>> BEGIN

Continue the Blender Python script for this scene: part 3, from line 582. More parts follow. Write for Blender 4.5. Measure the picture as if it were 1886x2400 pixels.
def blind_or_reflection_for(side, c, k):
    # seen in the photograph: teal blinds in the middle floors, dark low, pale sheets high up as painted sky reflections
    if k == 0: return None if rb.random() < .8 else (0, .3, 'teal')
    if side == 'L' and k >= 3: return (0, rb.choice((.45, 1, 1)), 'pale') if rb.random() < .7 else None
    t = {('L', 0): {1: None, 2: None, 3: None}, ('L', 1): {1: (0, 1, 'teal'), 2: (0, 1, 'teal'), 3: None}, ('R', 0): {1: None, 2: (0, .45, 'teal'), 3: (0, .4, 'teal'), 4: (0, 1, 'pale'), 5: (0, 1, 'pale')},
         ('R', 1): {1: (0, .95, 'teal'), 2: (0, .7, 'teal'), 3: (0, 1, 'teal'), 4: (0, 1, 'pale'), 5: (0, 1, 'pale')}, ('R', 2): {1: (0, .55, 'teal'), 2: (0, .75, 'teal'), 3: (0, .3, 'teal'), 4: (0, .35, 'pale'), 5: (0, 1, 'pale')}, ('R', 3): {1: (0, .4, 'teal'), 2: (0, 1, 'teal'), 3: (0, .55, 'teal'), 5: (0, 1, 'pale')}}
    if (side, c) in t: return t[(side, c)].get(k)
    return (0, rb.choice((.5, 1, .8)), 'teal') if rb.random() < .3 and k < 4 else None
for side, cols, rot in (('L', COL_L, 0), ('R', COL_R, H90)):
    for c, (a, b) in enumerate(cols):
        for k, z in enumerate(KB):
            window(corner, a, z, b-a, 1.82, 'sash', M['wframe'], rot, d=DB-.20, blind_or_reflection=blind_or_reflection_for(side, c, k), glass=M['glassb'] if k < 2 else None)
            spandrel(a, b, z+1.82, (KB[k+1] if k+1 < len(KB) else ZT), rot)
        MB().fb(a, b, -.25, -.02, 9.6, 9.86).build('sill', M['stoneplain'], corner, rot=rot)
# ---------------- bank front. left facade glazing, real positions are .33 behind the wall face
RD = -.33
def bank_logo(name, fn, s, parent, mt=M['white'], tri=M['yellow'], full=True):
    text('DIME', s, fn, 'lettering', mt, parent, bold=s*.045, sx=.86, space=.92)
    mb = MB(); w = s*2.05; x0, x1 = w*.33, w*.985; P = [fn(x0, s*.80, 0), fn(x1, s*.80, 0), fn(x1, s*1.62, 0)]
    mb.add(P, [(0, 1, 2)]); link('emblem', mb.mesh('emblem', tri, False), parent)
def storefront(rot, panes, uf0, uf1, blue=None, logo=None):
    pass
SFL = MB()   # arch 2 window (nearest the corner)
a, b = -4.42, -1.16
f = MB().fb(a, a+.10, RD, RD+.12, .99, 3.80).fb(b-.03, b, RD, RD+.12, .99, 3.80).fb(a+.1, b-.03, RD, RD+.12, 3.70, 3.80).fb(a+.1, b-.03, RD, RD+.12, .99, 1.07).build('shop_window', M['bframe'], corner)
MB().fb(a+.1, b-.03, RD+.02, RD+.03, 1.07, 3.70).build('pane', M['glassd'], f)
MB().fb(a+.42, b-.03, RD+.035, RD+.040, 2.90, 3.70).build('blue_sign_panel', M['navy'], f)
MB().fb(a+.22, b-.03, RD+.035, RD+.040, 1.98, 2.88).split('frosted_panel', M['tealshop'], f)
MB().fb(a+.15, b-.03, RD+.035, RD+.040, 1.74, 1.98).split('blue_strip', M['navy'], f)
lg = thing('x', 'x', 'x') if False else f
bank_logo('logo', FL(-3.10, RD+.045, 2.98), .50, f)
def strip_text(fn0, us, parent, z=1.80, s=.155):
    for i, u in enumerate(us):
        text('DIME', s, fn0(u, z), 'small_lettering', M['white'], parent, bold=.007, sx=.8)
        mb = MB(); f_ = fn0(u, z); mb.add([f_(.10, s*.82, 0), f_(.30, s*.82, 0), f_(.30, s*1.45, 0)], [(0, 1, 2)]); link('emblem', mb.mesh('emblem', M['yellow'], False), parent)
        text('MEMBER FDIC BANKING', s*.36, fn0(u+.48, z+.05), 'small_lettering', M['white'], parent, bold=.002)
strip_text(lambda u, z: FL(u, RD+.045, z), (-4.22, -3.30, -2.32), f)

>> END

* **Requirement**: Set down the listing in full, keeping every word exactly as it is.

* **Final result**:
Continue the Blender Python script for this scene: part 3, from line 582. More parts follow. Write for Blender 4.5. Measure the picture as if it were 1886x2400 pixels.
def blind_or_reflection_for(side, c, k):
    # seen in the photograph: teal blinds in the middle floors, dark low, pale sheets high up as painted sky reflections
    if k == 0: return None if rb.random() < .8 else (0, .3, 'teal')
    if side == 'L' and k >= 3: return (0, rb.choice((.45, 1, 1)), 'pale') if rb.random() < .7 else None
    t = {('L', 0): {1: None, 2: None, 3: None}, ('L', 1): {1: (0, 1, 'teal'), 2: (0, 1, 'teal'), 3: None}, ('R', 0): {1: None, 2: (0, .45, 'teal'), 3: (0, .4, 'teal'), 4: (0, 1, 'pale'), 5: (0, 1, 'pale')},
         ('R', 1): {1: (0, .95, 'teal'), 2: (0, .7, 'teal'), 3: (0, 1, 'teal'), 4: (0, 1, 'pale'), 5: (0, 1, 'pale')}, ('R', 2): {1: (0, .55, 'teal'), 2: (0, .75, 'teal'), 3: (0, .3, 'teal'), 4: (0, .35, 'pale'), 5: (0, 1, 'pale')}, ('R', 3): {1: (0, .4, 'teal'), 2: (0, 1, 'teal'), 3: (0, .55, 'teal'), 5: (0, 1, 'pale')}}
    if (side, c) in t: return t[(side, c)].get(k)
    return (0, rb.choice((.5, 1, .8)), 'teal') if rb.random() < .3 and k < 4 else None
for side, cols, rot in (('L', COL_L, 0), ('R', COL_R, H90)):
    for c, (a, b) in enumerate(cols):
        for k, z in enumerate(KB):
            window(corner, a, z, b-a, 1.82, 'sash', M['wframe'], rot, d=DB-.20, blind_or_reflection=blind_or_reflection_for(side, c, k), glass=M['glassb'] if k < 2 else None)
            spandrel(a, b, z+1.82, (KB[k+1] if k+1 < len(KB) else ZT), rot)
        MB().fb(a, b, -.25, -.02, 9.6, 9.86).build('sill', M['stoneplain'], corner, rot=rot)
# ---------------- bank front. left facade glazing, real positions are .33 behind the wall face
RD = -.33
def bank_logo(name, fn, s, parent, mt=M['white'], tri=M['yellow'], full=True):
    text('DIME', s, fn, 'lettering', mt, parent, bold=s*.045, sx=.86, space=.92)
    mb = MB(); w = s*2.05; x0, x1 = w*.33, w*.985; P = [fn(x0, s*.80, 0), fn(x1, s*.80, 0), fn(x1, s*1.62, 0)]
    mb.add(P, [(0, 1, 2)]); link('emblem', mb.mesh('emblem', tri, False), parent)
def storefront(rot, panes, uf0, uf1, blue=None, logo=None):
    pass
SFL = MB()   # arch 2 window (nearest the corner)
a, b = -4.42, -1.16
f = MB().fb(a, a+.10, RD, RD+.12, .99, 3.80).fb(b-.03, b, RD, RD+.12, .99, 3.80).fb(a+.1, b-.03, RD, RD+.12, 3.70, 3.80).fb(a+.1, b-.03, RD, RD+.12, .99, 1.07).build('shop_window', M['bframe'], corner)
MB().fb(a+.1, b-.03, RD+.02, RD+.03, 1.07, 3.70).build('pane', M['glassd'], f)
MB().fb(a+.42, b-.03, RD+.035, RD+.040, 2.90, 3.70).build('blue_sign_panel', M['navy'], f)
MB().fb(a+.22, b-.03, RD+.035, RD+.040, 1.98, 2.88).split('frosted_panel', M['tealshop'], f)
MB().fb(a+.15, b-.03, RD+.035, RD+.040, 1.74, 1.98).split('blue_strip', M['navy'], f)
lg = thing('x', 'x', 'x') if False else f
bank_logo('logo', FL(-3.10, RD+.045, 2.98), .50, f)
def strip_text(fn0, us, parent, z=1.80, s=.155):
    for i, u in enumerate(us):
        text('DIME', s, fn0(u, z), 'small_lettering', M['white'], parent, bold=.007, sx=.8)
        mb = MB(); f_ = fn0(u, z); mb.add([f_(.10, s*.82, 0), f_(.30, s*.82, 0), f_(.30, s*1.45, 0)], [(0, 1, 2)]); link('emblem', mb.mesh('emblem', M['yellow'], False), parent)
        text('MEMBER FDIC BANKING', s*.36, fn0(u+.48, z+.05), 'small_lettering', M['white'], parent, bold=.002)
strip_text(lambda u, z: FL(u, RD+.045, z), (-4.22, -3.30, -2.32), f)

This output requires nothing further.